[Python-ideas] BetterWalk, a better and faster os.walk() for Python
Andrew Barnert
abarnert at yahoo.com
Sun Nov 25 00:27:09 CET 2012
First, another thought on the whole thing:
Wrapping readdir is useful. Replacing os.walk is also useful. But they don't
necessarily have to be tied together at all.
In particular, instead of trying to write an iterdir_stat that can properly
support os.walk on all platforms, why not just implement os.walk differently on
platforms where iterdir_stat can't support it? (In fact, I think an os.walk
replacement based on the fts API, which never uses iterdir_stat, would be the
best answer, but let me put more thought into that idea...)
Anyway, comments:
From: John Mulligan <phlogistonjohn at asynchrono.us>
Sent: Fri, November 23, 2012 8:13:22 AM
> I like returning the d_type directly because in the unix style APIs the
> dirent structure doesn't provide the same stuff as the stat result and I
> don't want to trick myself into thinking I have all the information
> available from the readdir call. I also like to have my Python functions
> map pretty closely to the C calls.
Of course that means that implementing the same interface on Windows means
faking d_type from the stat result, and making the functions map less closely to
the C calls…
> In addition I have a fditerdir call that supports a directory file
> descriptor as the first argument.
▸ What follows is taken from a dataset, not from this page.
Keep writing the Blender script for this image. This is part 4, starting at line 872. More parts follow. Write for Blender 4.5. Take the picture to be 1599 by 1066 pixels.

This is handy because I also have a
> wrapper for fstatat (this was all created for Python 2 and before 3.3
> was released).
This can only be implemented on platforms that support the *at functions. I
believe that means just linux and OpenBSD right now, other *BSD (including OS X)
at some unspecified point in the future. Putting something like that in the
stdlib would probably require also adding another function like os_supports_at
(similar to supports_fd, supports_dirfd, etc.), but that's not a big deal.